Écouter l’autre sans s’emparer de sa parole est difficile. Cela suppose disponibilité et décentration.
Ecouter, c’est accueillir ce qui s’exprime sans porter de jugement, en tentant de comprendre le monde intérieur de l’autre dans son système de références à lui.
Ecouter activement, c’est permettre à l’autre d’en dire plus et de s’entendre lui-même lorsque je reprends ou résume ce qu’il vient de dire, ce que j’ai entendu ou du moins ce que j’ai compris dans ce qu’il a dit.
C’est aussi proposer des questions ouvertes, celles auxquelles on ne peut répondre par oui ou par non, celles qui demandent comment et non pourquoi, celles qui ramènent l’autre à lui-même « et toi, comment l’as-tu vécu ? qu’as-tu ressenti ? »
Nous sommes habitués à poser des questions qui induisent la réponse : « et tu n’as pas trouvé cela injuste ? », « pourquoi ne le quittes-tu pas ? »
Pour écouter il me faut d’abord me taire, faire taire ma réactivité qui est le principal obstacle à l’écoute. Si ce que dit l’autre me touche, en moi vont se bousculer des besoins de m’exprimer, d’expliquer, de convaincre, de porter un jugement, de dire mes sentiments ou mes idées.
Plus l’autre est proche, plus seront vives les émotions suscitées en moi par sa parole.
Et si c’est de sa relation à moi qu’il parle, mes peurs, mes désirs, le ressentiment en moi, mes projections entraveront d’autant plus mon écoute. C’est ce qui rend la communication intime si difficile, si fragile. Chaque mot de l’autre peut réactiver en moi ma peur de ne pas être à la hauteur, d’être rejeté, de ne plus être aimé.

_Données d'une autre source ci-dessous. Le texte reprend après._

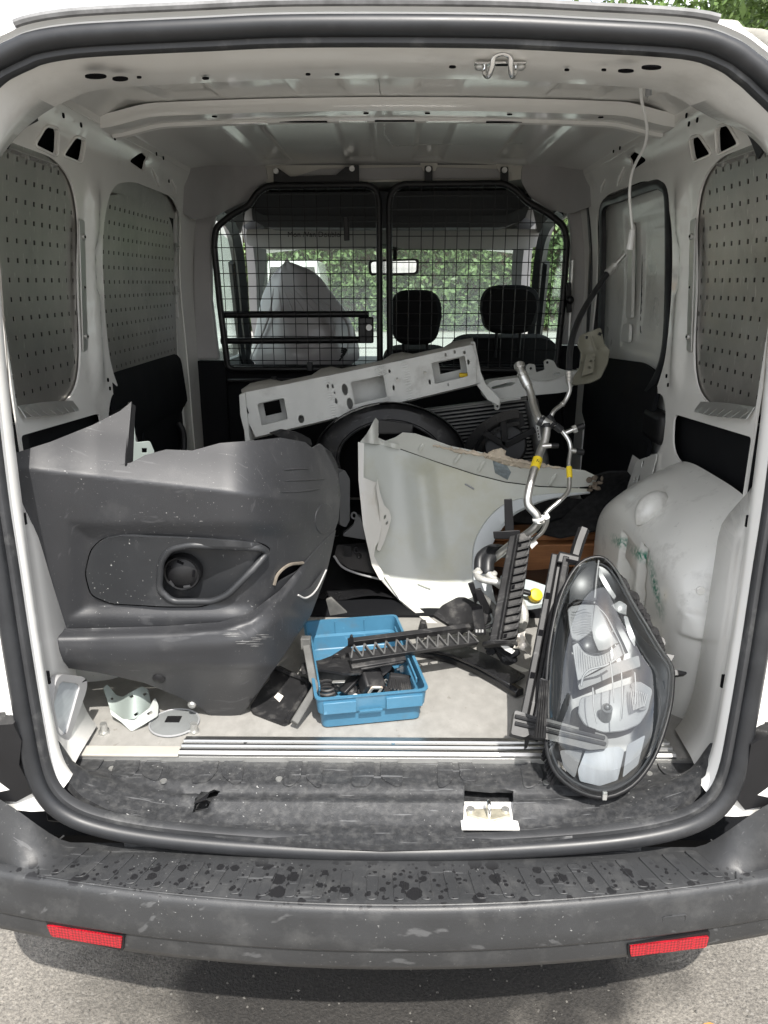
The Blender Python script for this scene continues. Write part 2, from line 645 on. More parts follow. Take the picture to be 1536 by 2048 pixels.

Ecouter, c’est renoncer –pour un temps du moins- à répondre et à s’emparer de ce que dit l’autre pour placer son propre avis.
La simultanéité de l’expression est impossible, il ne peut y avoir qu’une écoute alternée. Mais bien des dialogues ressemblent à une lutte pour capter l’oreille de l’autre.
« Depuis quelques années, j’ai retrouvé le dialogue avec ma mère…
– Oh, moi, c’est impossible, la mienne ne m’écoute jamais…
– Je l’ai vue hier et nous avons parlé de nos croyances
– Avec mon père, c’est plus facile »
Dans ce jeu, de demandes croisées, chacun espère l’écoute et l’attention de l’autre.
Lorsque je ne me sens pas écouté, pas entendu, je porte aussi une responsabilité. Peut-être me suis-je exprimé de façon trop peu claire, trop indirecte, en espérant que l’autre devinerait. Peut-être n’ai-je pas osé exprimer ma demande : « j’aimerais te parler », « j’aimerais que tu m’écoutes », « j’aimerais te dire comment, moi, j’ai vécu cela ».
Il y a un grand désir, plus ou moins caché au cœur de chacun, de pouvoir se dire sans être jugé, sans être récupéré, ni rassuré, ni rejeté, ni étiqueté. Simplement être entendu pour mieux s’entendre soi-même.